Exercise task:
Only the lines from the start of the data through the one containing "COL = SC.collection" belong in your answer; return them exactly.

Entries:
┄┄┄┄┄┄
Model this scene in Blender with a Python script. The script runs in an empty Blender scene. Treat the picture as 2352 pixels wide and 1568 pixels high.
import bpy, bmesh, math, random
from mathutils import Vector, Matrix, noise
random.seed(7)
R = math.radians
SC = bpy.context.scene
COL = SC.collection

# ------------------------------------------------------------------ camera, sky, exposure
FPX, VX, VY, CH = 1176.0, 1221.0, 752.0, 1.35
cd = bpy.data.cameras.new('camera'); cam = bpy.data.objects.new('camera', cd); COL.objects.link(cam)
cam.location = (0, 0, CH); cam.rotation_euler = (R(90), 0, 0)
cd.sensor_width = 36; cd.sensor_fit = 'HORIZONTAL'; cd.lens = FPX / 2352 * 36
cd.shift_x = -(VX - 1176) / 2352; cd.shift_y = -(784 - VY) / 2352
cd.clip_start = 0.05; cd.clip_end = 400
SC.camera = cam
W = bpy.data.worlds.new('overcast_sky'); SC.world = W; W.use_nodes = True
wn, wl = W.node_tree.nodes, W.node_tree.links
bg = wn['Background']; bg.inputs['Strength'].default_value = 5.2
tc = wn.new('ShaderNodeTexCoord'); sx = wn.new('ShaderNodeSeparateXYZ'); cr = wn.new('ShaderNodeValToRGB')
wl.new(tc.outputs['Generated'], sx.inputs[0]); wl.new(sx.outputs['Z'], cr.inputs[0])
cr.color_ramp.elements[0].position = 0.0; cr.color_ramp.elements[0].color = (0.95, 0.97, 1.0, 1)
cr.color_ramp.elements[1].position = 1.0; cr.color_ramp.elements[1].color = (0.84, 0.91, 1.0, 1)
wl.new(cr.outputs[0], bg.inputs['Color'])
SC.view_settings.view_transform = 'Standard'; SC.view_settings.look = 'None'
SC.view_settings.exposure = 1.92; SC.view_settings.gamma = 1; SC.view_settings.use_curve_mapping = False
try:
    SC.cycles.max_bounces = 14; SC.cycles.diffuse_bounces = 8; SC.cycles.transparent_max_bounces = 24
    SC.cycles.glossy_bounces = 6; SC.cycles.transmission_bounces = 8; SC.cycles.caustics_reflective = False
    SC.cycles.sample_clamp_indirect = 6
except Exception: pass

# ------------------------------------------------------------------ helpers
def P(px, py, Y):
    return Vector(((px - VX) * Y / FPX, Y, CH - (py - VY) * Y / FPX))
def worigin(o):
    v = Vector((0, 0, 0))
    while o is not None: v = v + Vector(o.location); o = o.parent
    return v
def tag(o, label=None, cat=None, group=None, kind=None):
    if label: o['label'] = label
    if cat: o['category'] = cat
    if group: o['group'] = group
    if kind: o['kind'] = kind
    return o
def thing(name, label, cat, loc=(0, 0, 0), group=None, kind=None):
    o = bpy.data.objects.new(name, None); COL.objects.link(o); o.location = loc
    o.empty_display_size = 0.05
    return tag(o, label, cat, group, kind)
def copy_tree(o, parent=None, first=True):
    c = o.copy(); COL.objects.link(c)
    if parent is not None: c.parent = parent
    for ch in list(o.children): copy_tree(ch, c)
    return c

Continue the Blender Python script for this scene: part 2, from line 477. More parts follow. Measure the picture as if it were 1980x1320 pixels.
┄┄┄┄┄┄
Exercise solution:
Model this scene in Blender with a Python script. The script runs in an empty Blender scene. Treat the picture as 2352 pixels wide and 1568 pixels high.
import bpy, bmesh, math, random
from mathutils import Vector, Matrix, noise
random.seed(7)
R = math.radians
SC = bpy.context.scene
COL = SC.collection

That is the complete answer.